This is a good time to mention a criticism that I’ve received not
once, not twice, but several times on teaching evaluations: “The
problem with Professor Barden is that he acts like he knows so much
more about writing than we do.”
That could be the whole essay right there, don’t you think?
Part of the problem is a populist idea of democracy, a sacred cow in
the academy, as elsewhere: We are all equals in our pursuit of
literature; everyone has something to offer. One teacher friend of mine
whose opinion I solicited on this topic said of his students, “They
still teach me as much as I teach them.” What do they teach you,
exactly? How to fall in love stupidly or that you should drink a lot of
water during a rave?
In one memorable workshop, I spent a fair amount of time teasing out
from my students the difference between a “master,” which was the
degree that I had, and a “bachelor,” which was the degree that they
didn’t yet have. Oddly enough, several students have expressed
gratitude for that particular rant.
Unless I strenuously disabuse them of the notion, most students think
of a workshop as a democracy. This is not an entirely misguided idea,
since most workshop instructors (including me) encourage the feeling
that “we’re all in this together.” And, frankly, what else would a
workshop be if it weren’t a democracy? Everyone sitting around a table,
the instructor soliciting opinions, the attempt to reach consensus? I
usually say something like, “This is a democracy, but I always have 51
percent of the vote,” which is just a silly way to describe a process
that is, essentially, impossible to articulate. It reminds me of how
Churchill described democracy itself: the worst possible system, except
for all the others.
Too often, workshops are conducted as though providence will do the
magic of improving a student’s writing. There’s an idea, maybe, that
the middle way between all the suggestions made in class must be the
right way. I’m all in favor of providence, but what happens too often
is that workshops become Ouija board games where only the most
ham-fisted participants get to spell out their grandmothers’ names.

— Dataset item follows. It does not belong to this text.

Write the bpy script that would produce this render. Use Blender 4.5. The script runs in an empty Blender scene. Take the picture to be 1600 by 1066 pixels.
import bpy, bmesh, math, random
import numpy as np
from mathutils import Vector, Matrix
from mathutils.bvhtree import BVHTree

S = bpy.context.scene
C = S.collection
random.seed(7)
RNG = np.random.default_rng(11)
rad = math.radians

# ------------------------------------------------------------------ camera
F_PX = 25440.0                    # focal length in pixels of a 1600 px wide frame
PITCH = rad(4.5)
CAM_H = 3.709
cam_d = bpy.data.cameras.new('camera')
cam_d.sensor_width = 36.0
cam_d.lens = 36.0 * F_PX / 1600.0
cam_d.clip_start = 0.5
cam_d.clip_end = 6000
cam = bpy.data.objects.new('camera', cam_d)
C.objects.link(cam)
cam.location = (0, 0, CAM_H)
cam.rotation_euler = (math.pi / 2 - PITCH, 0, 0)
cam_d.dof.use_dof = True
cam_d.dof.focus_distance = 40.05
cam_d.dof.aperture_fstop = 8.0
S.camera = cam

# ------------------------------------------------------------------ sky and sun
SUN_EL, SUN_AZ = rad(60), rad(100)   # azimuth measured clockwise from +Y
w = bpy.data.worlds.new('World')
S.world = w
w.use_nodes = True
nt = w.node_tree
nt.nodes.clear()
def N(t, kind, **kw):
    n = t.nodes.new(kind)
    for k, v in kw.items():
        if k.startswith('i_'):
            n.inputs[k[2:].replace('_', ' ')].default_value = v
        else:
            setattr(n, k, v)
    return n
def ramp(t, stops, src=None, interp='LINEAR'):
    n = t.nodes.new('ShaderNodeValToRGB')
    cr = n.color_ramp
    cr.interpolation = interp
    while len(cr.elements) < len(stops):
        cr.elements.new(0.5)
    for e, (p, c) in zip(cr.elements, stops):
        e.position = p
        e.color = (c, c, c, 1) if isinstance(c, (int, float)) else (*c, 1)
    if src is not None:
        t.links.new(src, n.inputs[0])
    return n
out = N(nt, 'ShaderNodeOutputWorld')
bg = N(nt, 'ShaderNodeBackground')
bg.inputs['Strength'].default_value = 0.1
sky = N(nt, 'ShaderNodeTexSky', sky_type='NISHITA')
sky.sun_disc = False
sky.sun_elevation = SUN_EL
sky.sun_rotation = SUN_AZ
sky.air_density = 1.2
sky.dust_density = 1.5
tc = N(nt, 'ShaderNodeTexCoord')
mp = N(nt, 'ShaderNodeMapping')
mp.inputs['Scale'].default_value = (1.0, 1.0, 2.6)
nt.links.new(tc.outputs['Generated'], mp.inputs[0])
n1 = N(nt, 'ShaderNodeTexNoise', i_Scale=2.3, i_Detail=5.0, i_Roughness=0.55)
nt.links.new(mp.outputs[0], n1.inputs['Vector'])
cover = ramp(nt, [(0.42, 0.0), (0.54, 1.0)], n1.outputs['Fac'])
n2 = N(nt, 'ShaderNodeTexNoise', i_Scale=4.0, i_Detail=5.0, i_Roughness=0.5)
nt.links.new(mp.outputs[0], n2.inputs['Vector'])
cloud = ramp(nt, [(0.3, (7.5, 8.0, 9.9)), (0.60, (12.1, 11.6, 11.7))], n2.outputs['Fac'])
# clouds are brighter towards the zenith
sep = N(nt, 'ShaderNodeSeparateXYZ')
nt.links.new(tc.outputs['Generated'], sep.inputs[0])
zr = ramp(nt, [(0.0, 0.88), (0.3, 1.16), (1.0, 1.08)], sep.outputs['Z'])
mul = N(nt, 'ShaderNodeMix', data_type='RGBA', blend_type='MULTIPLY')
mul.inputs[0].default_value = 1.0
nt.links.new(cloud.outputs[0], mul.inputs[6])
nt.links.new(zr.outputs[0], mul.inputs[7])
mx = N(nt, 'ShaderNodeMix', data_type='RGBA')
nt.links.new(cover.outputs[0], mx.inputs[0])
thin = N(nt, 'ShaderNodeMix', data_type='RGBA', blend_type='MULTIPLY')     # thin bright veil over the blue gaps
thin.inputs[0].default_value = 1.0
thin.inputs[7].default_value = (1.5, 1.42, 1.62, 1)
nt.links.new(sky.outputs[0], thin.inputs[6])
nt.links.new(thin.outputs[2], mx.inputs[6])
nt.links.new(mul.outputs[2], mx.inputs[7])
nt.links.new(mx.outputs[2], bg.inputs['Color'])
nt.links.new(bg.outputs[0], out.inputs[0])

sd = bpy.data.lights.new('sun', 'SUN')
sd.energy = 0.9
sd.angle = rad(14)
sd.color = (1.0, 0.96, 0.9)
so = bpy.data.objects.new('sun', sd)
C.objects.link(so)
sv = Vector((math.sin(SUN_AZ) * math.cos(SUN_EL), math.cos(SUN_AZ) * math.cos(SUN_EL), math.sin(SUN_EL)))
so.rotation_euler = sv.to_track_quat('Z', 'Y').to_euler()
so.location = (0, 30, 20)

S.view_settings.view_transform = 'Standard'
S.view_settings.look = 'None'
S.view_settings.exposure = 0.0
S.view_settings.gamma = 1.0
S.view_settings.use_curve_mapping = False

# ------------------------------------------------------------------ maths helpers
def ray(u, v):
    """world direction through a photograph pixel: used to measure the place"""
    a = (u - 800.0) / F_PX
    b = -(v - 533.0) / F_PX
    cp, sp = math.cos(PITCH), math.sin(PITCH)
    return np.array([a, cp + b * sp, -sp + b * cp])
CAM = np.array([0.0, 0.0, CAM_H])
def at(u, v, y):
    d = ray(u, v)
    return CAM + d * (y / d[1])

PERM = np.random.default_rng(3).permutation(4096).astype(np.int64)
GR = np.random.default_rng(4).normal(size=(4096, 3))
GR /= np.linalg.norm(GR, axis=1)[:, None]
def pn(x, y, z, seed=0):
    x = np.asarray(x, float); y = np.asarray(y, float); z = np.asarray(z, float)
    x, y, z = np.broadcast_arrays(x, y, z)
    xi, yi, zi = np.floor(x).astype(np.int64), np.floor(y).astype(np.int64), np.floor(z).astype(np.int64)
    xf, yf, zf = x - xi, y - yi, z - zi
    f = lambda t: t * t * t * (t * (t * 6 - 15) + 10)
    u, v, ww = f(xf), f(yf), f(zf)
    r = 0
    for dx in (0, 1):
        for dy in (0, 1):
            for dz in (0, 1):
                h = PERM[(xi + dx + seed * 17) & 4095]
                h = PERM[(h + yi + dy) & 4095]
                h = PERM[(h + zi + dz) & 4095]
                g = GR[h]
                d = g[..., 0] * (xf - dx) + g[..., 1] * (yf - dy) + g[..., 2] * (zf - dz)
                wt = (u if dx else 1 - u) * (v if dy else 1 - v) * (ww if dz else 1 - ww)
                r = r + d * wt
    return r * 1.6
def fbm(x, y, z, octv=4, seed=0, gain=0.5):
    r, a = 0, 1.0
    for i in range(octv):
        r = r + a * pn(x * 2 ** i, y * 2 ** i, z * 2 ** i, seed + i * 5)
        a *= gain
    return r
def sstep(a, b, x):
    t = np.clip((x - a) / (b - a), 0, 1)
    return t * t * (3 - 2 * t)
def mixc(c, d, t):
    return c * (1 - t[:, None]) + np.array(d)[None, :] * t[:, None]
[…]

Even in a political system as bizarre as democracy, there still needs
to be leaders and followers. Some voices should count more than others.
And if you don’t want these leaders to be only the richest or the
loudest or the most venal, then you have to build a system that’s less
democratic in some places than others. I’m just going to come out and
say it: The workshop instructor should be a dictator. Humble and
self-effacing, sure, but also absolutely convinced of her expertise.
This is so often not the case: The instructor is, rather, an arbiter of
disputes, a conveyor, anything but an expert. My own undergraduate
students are often shocked to find that I write too (“that’s so cool,
Professor Barden”), and if you think the situation is better in grad
school, think again: MFA candidates are more likely to know who their
instructors hang with than what they actually write (“she’s in that
McSweeney’s crowd, I think”).
When I was weathering graduate courses at Columbia University in the
late ’80s, a rather undistinguished tour through a war zone of
political correctness, I was hammered in one poetry workshop because I
wrote angry poems about sex. One young woman said, and I quote
verbatim, “It seems to me that the question is not whether this is a
good poem, but whether Dan should be allowed to write this kind of
poetry.” Now, what was remarkable about that moment in my life was not
the bland viciousness of her attack, nor the fact that I seemed to be
living in some bizarre cultural revolution in which the word fuck got
you sent to the provinces. No, the truly remarkable thing was that when
I looked to the head of the table at our workshop leader (I shouldn’t
tell you his name, but I’m still pissed—it was the poet Paul Muldoon)
and begged him with my eyes to enforce some kind of artistic or
intellectual sanity in the room, he just shrugged as if to say, “It’s
out of my hands, dude.”
In my life as a teacher, the thing that I’m most afraid of is cynicism.
My own, that is. I wouldn’t be able to sleep at night if my day job
consisted of pretending that graduate students actually know what
they’re doing. I would feel like a whore—there’s just no other good
word for it.
Come to think of it, whores are very democratic. They welcome everyone. But that’s also the problem with whores.
“What happens too often is that workshops become Ouija board games where only the most ham-fisted participants get to spell out their grandmothers’ names.”